Japan’s trade contraction eases in September

The Japanese trade balance in September sent positive surprises to the markets this morning. The country’s exports previously dropped 9.6% but this month, it only fell 6.9% y-o-y. The 6.9% fall also surpassed the market forecast of a 10.4% drop. The September trade balance bounce back to 498.3 billion yen, a strong swing from the reading of deficit of 19.2 billion yen in the previous month.  

The volatility of USD/JPY pair remains relatively low this morning. USD/JPY is trading within a range between 103.80 and 104.00 area.  The US dollar index continues to strengthen last week as the case of a Fed rate hike by the end of this year has now become more convincing. Thus the downside of USD/JPY is limited, with major support levels at 102.80 and 100.00 respectively. 

Southbound flow into Hong Kong equity slows down in October

The enthusiasm of Chinese money flowing into the HK equity market has cooled down dramatically after the National Day Holiday. According to Bloomberg data, the Hong Kong-Shanghai link directed more than $8 billion funds into the HK equity market though the stock connection in the month of September. That is the largest monthly inflow through the link since it first launched in 2014. 

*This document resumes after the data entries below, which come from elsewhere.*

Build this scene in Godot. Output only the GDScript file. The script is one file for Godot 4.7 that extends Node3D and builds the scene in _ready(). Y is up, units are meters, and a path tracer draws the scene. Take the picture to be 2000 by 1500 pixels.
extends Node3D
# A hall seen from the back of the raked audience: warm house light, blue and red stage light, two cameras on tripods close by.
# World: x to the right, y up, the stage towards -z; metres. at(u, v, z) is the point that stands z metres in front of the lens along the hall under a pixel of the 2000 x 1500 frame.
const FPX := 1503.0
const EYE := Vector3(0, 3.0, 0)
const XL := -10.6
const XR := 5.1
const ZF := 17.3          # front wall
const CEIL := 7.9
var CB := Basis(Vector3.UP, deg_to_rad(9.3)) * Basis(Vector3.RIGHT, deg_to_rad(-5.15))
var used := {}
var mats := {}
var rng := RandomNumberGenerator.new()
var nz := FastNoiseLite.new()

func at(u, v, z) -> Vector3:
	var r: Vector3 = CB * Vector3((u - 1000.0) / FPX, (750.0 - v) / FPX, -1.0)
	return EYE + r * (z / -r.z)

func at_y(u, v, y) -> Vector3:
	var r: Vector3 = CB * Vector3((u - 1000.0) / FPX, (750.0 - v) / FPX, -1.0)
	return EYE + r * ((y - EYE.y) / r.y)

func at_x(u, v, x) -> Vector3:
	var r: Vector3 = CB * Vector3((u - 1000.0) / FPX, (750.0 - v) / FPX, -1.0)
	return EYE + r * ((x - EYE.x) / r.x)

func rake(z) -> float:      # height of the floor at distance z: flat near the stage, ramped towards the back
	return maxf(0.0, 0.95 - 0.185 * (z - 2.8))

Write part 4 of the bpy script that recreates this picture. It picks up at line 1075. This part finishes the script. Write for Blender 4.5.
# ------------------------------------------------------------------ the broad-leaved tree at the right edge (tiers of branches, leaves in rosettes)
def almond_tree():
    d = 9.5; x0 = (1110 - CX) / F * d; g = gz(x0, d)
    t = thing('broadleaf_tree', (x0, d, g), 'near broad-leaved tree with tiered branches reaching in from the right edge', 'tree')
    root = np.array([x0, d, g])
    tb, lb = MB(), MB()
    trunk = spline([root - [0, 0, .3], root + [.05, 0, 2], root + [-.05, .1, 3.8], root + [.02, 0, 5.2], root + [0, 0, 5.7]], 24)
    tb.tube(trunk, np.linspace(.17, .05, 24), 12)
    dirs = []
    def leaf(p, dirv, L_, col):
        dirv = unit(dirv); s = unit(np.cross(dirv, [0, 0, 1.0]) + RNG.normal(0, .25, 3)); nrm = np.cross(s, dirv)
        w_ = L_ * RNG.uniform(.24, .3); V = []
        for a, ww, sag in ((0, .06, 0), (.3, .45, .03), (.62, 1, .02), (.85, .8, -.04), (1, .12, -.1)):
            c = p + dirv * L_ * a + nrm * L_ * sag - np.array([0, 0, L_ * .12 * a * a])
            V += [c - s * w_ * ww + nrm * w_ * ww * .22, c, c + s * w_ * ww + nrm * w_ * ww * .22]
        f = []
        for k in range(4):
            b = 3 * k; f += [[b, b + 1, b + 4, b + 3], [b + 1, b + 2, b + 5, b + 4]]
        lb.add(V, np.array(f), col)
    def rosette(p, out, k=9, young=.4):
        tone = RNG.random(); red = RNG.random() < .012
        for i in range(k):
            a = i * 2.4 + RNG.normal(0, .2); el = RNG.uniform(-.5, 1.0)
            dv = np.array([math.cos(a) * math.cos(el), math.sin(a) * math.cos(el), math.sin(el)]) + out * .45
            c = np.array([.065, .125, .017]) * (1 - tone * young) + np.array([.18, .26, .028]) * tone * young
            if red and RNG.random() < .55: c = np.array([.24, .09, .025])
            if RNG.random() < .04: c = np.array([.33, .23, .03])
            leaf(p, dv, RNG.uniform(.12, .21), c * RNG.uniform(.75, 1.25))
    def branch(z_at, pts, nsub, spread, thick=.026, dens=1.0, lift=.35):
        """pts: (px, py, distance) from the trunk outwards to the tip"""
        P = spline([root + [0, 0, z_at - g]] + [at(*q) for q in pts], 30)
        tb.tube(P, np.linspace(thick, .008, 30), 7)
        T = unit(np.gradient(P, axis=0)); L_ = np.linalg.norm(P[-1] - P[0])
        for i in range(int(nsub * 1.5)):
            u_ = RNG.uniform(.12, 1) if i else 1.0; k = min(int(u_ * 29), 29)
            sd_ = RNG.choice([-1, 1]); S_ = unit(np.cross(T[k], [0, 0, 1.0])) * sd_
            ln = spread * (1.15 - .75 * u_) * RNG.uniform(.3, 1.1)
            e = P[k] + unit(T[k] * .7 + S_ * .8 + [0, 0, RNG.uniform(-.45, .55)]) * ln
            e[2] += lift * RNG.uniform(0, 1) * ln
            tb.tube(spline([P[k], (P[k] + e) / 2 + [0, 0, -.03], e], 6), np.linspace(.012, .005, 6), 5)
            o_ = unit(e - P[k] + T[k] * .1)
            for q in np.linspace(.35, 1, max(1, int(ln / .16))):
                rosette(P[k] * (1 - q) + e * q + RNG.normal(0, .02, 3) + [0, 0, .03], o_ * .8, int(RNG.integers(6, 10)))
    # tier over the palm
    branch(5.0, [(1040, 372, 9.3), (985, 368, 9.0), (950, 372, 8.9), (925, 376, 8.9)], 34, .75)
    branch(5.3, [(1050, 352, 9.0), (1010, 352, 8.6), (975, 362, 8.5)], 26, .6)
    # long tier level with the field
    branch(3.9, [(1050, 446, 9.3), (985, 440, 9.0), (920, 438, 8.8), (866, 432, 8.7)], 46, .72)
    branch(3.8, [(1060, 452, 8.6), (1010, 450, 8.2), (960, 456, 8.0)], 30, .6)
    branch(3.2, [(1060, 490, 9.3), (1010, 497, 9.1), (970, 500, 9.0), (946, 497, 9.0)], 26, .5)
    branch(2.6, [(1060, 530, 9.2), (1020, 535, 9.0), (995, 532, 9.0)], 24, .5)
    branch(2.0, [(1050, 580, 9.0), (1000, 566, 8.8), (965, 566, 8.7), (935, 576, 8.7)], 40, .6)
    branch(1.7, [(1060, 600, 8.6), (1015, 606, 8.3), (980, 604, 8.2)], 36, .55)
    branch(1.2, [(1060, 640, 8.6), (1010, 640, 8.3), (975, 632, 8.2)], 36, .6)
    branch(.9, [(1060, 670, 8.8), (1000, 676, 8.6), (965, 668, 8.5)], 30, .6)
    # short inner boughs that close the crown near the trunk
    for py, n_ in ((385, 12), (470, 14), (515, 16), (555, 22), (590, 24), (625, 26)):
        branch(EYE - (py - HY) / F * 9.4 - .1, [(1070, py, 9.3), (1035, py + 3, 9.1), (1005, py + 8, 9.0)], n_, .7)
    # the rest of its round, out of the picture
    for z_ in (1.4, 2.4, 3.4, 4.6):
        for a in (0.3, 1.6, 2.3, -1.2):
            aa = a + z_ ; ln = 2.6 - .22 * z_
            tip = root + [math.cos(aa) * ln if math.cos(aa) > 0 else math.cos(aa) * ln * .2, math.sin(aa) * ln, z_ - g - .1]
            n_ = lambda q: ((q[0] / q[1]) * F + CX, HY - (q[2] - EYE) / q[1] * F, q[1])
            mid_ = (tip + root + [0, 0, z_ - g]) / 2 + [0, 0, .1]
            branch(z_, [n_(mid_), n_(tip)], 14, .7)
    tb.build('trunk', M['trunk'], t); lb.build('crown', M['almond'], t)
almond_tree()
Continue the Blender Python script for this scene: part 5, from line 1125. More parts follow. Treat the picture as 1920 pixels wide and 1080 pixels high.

The flow this month, however, shrank by over 90%. The sudden cessation of southbound flow shows the hesitancy in mainland investors’ entrance into Hong Kong’s markets as the valuation continues to climb (over 12 times trailing Price to Earnings). The upcoming earnings season and uncertainties surrounding the US presidential elections might also have reduced their risk appetite and dampened their enthusiasm in entering the current markets. 

The Hang Seng index is traded at 23,400 area this morning, with immediate support and resistance levels at 23,200 and 24,000 respectively. This month, investors should pay special attention to the 3Q earnings figures, Including Tencent, CK Hutchison, HSBC, China Life Insurance and the four big banks.